Montfaucon trouva sur la côte de Douvres, un édifice effondré, qui lui parut être ce qu’il cherchait. Il faut avouer, toutefois, que la description qu’il donne de ces ruines, n’inspire pas grande confiance. Un vaste amoncellement de pierres, que l’on appelait, en anglais, la goutte de malice du diable, et d’après lequel on dressa, aussi exactement que possible, le plan de l’édifice primitif, voilà l’unique source où le savant antiquaire puisa les détails qu’il nous a transmis sur le phare de Douvres.

D’après la description que donne Montfaucon, la tour de Douvres était à huit pans, comme celle de Boulogne. Elle allait en diminuant de la base au sommet, mais n’offrait point d’étages en retrait les uns sur les autres. Elle avait d’après cela, la forme d’une pyramide tronquée. Le vide intérieur était quadrangulaire, et d’égal diamètre à toutes les hauteurs. La diminution du périmètre intérieur portait donc exclusivement sur les murs, lesquels avaient une épaisseur considérable en bas, mais beaucoup moindre au sommet. Des ouvertures étaient percées, de distance en distance, sur une même ligne verticale.

Ce qui jette une grande obscurité sur l’histoire de cet édifice, c’est qu’on n’a pas la certitude qu’il soit identique avec l’ancien phare romain. Du temps de Montfaucon, bien des gens estimaient que la tour qui avait dû servir de phare à Douvres, à l’époque romaine et du temps de leurs successeurs, était tout simplement une tour carrée, bâtie au milieu du château de Douvres, et qui mesurait 72 pieds de haut. De cette élévation, en effet, on apercevait les côtes de France, et l’on dominait la mer sur une grande étendue.

Ce qui porte à croire que cette tour était un phare, c’est qu’elle était percée de fenêtres rondes sur les trois faces qui regardaient la mer, tandis que le côté tourné vers la terre était dépourvu de fenêtres.

Montfaucon se fonde sur la forme carrée de cette dernière tour pour prétendre qu’elle n’est pas d’origine romaine. Selon lui, elle n’aurait été utilisée, comme phare, qu’après que la tour octogonale fut tombée en ruines, ou bien lorsqu’on eut jugé sa position meilleure pour le but qu’on voulait atteindre.

On voit, en résumé, qu’il reste des doutes sérieux sur la véritable tour romaine de la côte de Douvres. La question ne peut être tranchée avec confiance ni dans un sens ni dans l’autre.
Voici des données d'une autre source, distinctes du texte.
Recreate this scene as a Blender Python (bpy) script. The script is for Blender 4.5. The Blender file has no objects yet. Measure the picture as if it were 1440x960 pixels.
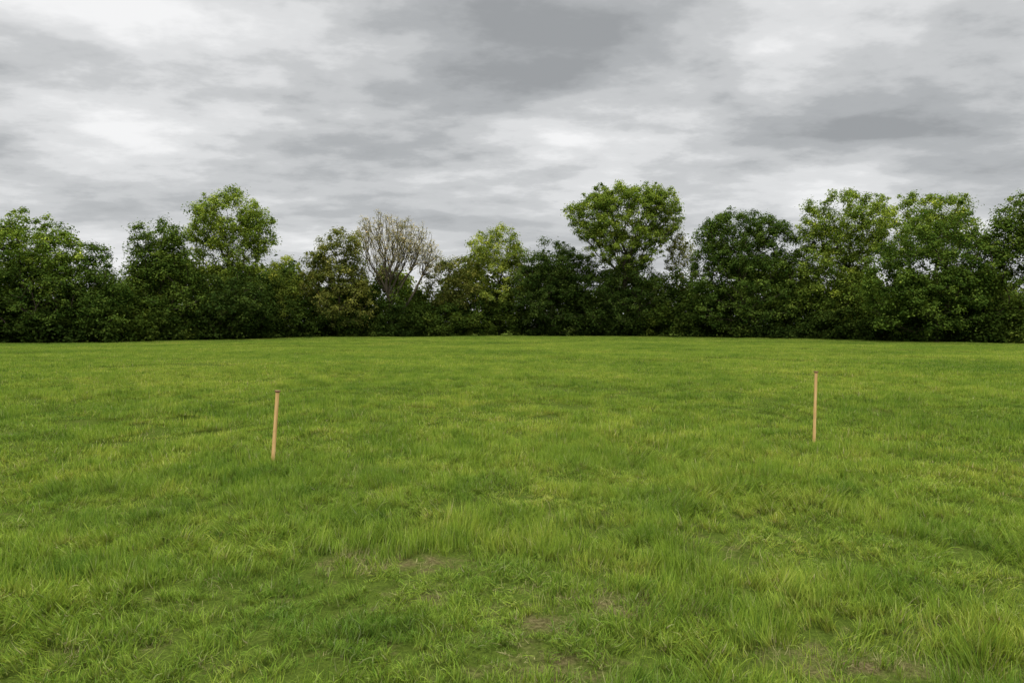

La figure 270 représente, d’après Montfaucon, la tour octogonale de Douvres, que le savant bénédictin considérait comme le phare romain, et au premier plan la tour carrée enclavée dans les fortifications. Comme nous l’avons dit, cette dernière tour, d’après d’autres écrivains, serait le véritable phare de l’antiquité. Le lecteur choisira entre ces deux versions.